NO! The first Note in 1.1 explicitly says this is not the case. There, there is a "cohort" of values -0 and +0 equal to 0. But the interval [0,2] is NOT tagged by the particular one chosen.

> ...	The issue of whether two values chosen from two different
> 	datatypes may be compared or not is a language issue.
Precisely. WITHIN 754, they can't, not between different radices. 754§5.11 para 1:
"it shall be possible to compare one floating-point datum to another in that format (see 5.6.1). Additionally, floating-point data represented in different formats shall be comparable as long as the operands’ formats have the same radix."

> ...	(We toyed with the idea of providing inter-radix comparisons
> 	just for this purpose but ultimately rejected the idea as
> 	both too hard to do & too silly. :-)
Precisely.

> ...	Still, issues of radix aside, a level 2 value is a level
> 	2 value.  That is, it is an element of the Reals.  If two
> 	such values exist in two different level 2 sets, they are
> 	still considered equal without any consideration of the
> 	type they came from.

Yes.
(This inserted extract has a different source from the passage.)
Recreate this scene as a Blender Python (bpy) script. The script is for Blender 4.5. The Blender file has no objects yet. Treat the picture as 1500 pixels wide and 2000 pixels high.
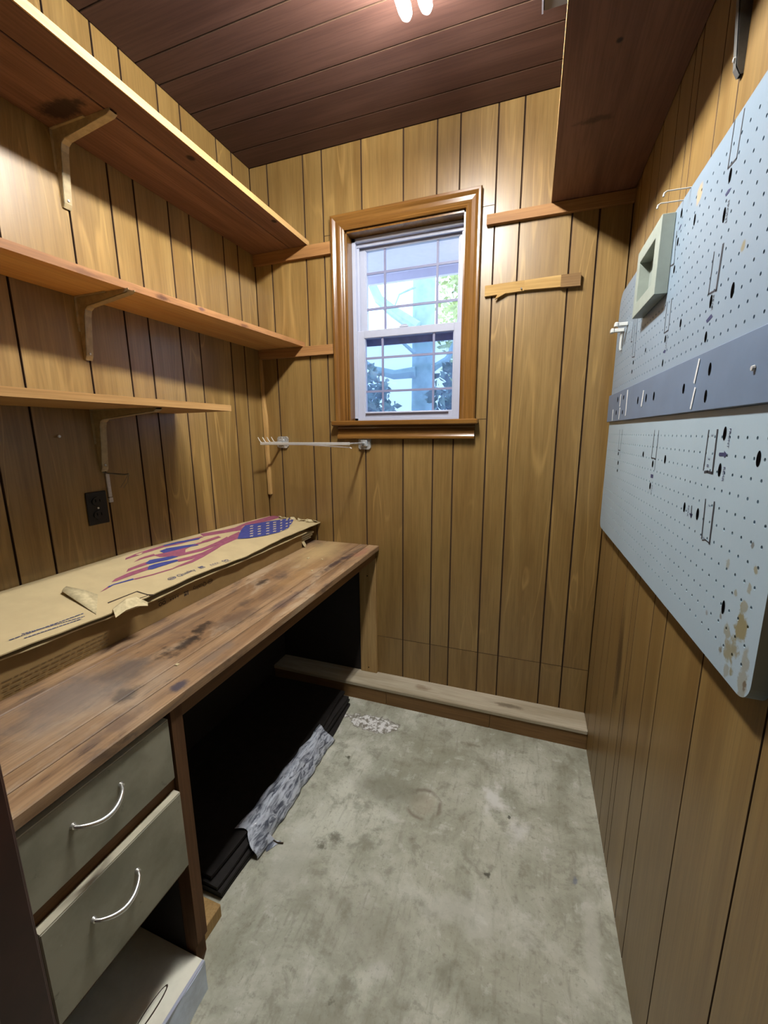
import bpy, bmesh, math, random
from mathutils import Vector, Matrix, Euler

random.seed(7)
sc = bpy.context.scene
COL = sc.collection

# ------------------------------------------------------------------ room measures (metres)
D, L, R, H = 1.761, 1.257, 0.281, 2.4366      # back wall y, left wall -x, right wall x, ceiling
CZ = 1.28                                      # lens height
F_PX, YAW, PITCH, ROLL = 798.894, 0.343700, -0.192351, 0.00779114
FRONT = -0.85                                  # wall behind the doorway

# ------------------------------------------------------------------ camera
def rot():
    return (Matrix.Rotation(YAW, 3, 'Z') @ Matrix.Rotation(PITCH, 3, 'X') @ Matrix.Rotation(ROLL, 3, 'Y'))
RM = rot()
cam = bpy.data.cameras.new('camera')
cam.sensor_fit = 'VERTICAL'; cam.sensor_height = 24.0
cam.lens = F_PX / 2000.0 * 24.0
cam.clip_start = 0.01
cam_o = bpy.data.objects.new('camera', cam)
COL.objects.link(cam_o)
cam_o.matrix_world = Matrix.Translation((0, 0, CZ)) @ (RM @ Matrix.Rotation(math.radians(90), 3, 'X')).to_4x4()
sc.camera = cam_o

# ------------------------------------------------------------------ daylight and exposure
world = bpy.data.worlds.new('daylight'); sc.world = world
world.use_nodes = True
wb = world.node_tree.nodes['Background']
wb.inputs[0].default_value = (0.62, 0.80, 1.0, 1)
wb.inputs[1].default_value = 3.3
sc.view_settings.view_transform = 'Standard'
sc.view_settings.look = 'None'
sc.view_settings.exposure = 0.0
sc.view_settings.gamma = 1.0
sc.view_settings.use_curve_mapping = False
pl = bpy.data.lights.new('window_portal', 'AREA'); pl.shape = 'RECTANGLE'
pl.size, pl.size_y = 0.56, 0.86
pl.cycles.is_portal = True
plo = bpy.data.objects.new('window_portal', pl); COL.objects.link(plo)
plo.location = (-0.54, 1.99, 1.72); plo.rotation_euler = (math.radians(-90), 0, 0)
LAMP_STRENGTH = 276.0
LAMP_COLOUR = (1.0, 0.985, 0.95)

# ------------------------------------------------------------------ measuring helpers
def on(px, ax, val):
    """world point where the photograph's pixel px meets the plane axis=val"""
    d = RM @ Vector(((px[0]-750)/F_PX, 1, -(px[1]-1000)/F_PX))
    o = Vector((0, 0, CZ))
    return o + d*((val-o[ax])/d[ax])

def S(r, g, b, k=.72):
    f = lambda c: (c/255/12.92 if c/255 <= .04045 else ((c/255+.055)/1.055)**2.4)
    return (f(r)*k, f(g)*k, f(b)*k, 1)

# ------------------------------------------------------------------ material helpers
class NT:
    def __init__(s, name):
        s.m = bpy.data.materials.new(name); s.m.use_nodes = True
        s.t = s.m.node_tree; s.t.nodes.clear()
        s.out = s.n('ShaderNodeOutputMaterial')
        s.b = s.n('ShaderNodeBsdfPrincipled')
        s.t.links.new(s.b.outputs[0], s.out.inputs[0])
        s.geo = s.n('ShaderNodeNewGeometry')
        s.pos = s.geo.outputs['Position']
    def n(s, t): return s.t.nodes.new(t)
    def l(s, a, b): s.t.links.new(a, b)
    def setin(s, sock, v):
        if hasattr(v, 'is_output'): s.l(v, sock)
        else: sock.default_value = v
    def math(s, op, a, b=0.0, clamp=False):
        n = s.n('ShaderNodeMath'); n.operation = op; n.use_clamp = clamp
        s.setin(n.inputs[0], a); s.setin(n.inputs[1], b); return n.outputs[0]
    def vmath(s, op, a, b):
        n = s.n('ShaderNodeVectorMath'); n.operation = op
        s.setin(n.inputs[0], a)
        if op == 'SCALE': s.setin(n.inputs[3], b)
        else: s.setin(n.inputs[1], b)
        return n.outputs['Value'] if op in ('LENGTH', 'DISTANCE') else n.outputs[0]
    def noise(s, vec, scale, detail=4, rough=.55, dist=0, col=False):
        n = s.n('ShaderNodeTexNoise'); s.l(vec, n.inputs['Vector'])
        n.inputs['Scale'].default_value = scale; n.inputs['Detail'].default_value = detail
        n.inputs['Roughness'].default_value = rough; n.inputs['Distortion'].default_value = dist
        return n.outputs['Color' if col else 'Fac']
    def rng(s, v, a, b, c=0.0, d=1.0, smooth=True):
        n = s.n('ShaderNodeMapRange'); n.interpolation_type = 'SMOOTHSTEP' if smooth else 'LINEAR'
        s.setin(n.inputs['Value'], v)
        for k, x in zip(('From Min', 'From Max', 'To Min', 'To Max'), (a, b, c, d)): s.setin(n.inputs[k], x)
        return n.outputs[0]
    def mix(s, f, a, b, mode='MIX'):
        n = s.n('ShaderNodeMix'); n.data_type = 'RGBA'; n.blend_type = mode
        s.setin(n.inputs[0], f); s.setin(n.inputs[6], a); s.setin(n.inputs[7], b); return n.outputs[2]
    def blot(s, c, r, soft=.5, amp=.5, nscale=20.0, pos=None):
        pos = pos or s.pos
        d = s.vmath('SUBTRACT', pos, c); d = s.vmath('DIVIDE', d, r)
        d = s.vmath('LENGTH', d, (0, 0, 0))
        nz = s.noise(pos, nscale, 5, .6)
        d = s.math('ADD', d, s.math('MULTIPLY', s.math('SUBTRACT', nz, .5), amp*2))
        return s.rng(d, 1.0, 1.0-soft)
    def bump(s, h, strength=.3, dist=.002):
        n = s.n('ShaderNodeBump'); n.inputs['Strength'].default_value = strength
        n.inputs['Distance'].default_value = dist
        s.l(h, n.inputs['Height']); s.l(n.outputs[0], s.b.inputs['Normal'])
    def fin(s, col, rough=.5, metal=0, coat=0, spec=.5):
        s.setin(s.b.inputs['Base Color'], col); s.setin(s.b.inputs['Roughness'], rough)
        s.b.inputs['Metallic'].default_value = metal; s.b.inputs['Coat Weight'].default_value = coat
        s.b.inputs['Specular IOR Level'].default_value = spec
        return s.m

def plain(name, col, rough=.5, metal=0, var=.12, scale=30, bump=0, spec=.5):
    t = NT(name)
    n = t.noise(t.pos, scale, 5)
    f = t.rng(n, .3, .7)
    c = t.mix(f, tuple(x*(1-var) for x in col[:3])+(1,), tuple(min(1, x*(1+var)) for x in col[:3])+(1,))
    if bump: t.bump(n, bump)
    return t.fin(c, rough, metal, spec=spec)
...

IN CONTEXT. You are still 100% agreeing with me but failing to see it!

> 	Similarly, I think it should be true that the interval
> 	[0,2] or [-0,2] or [+0,2] all be considered equal no
> 	matter which level 2 set they are chosen from.

YES, when asking what the mathematical value of sin([0,2]) should be. 
NO, when discussing to what pairs of values a "compareEqual" predicate may be applied.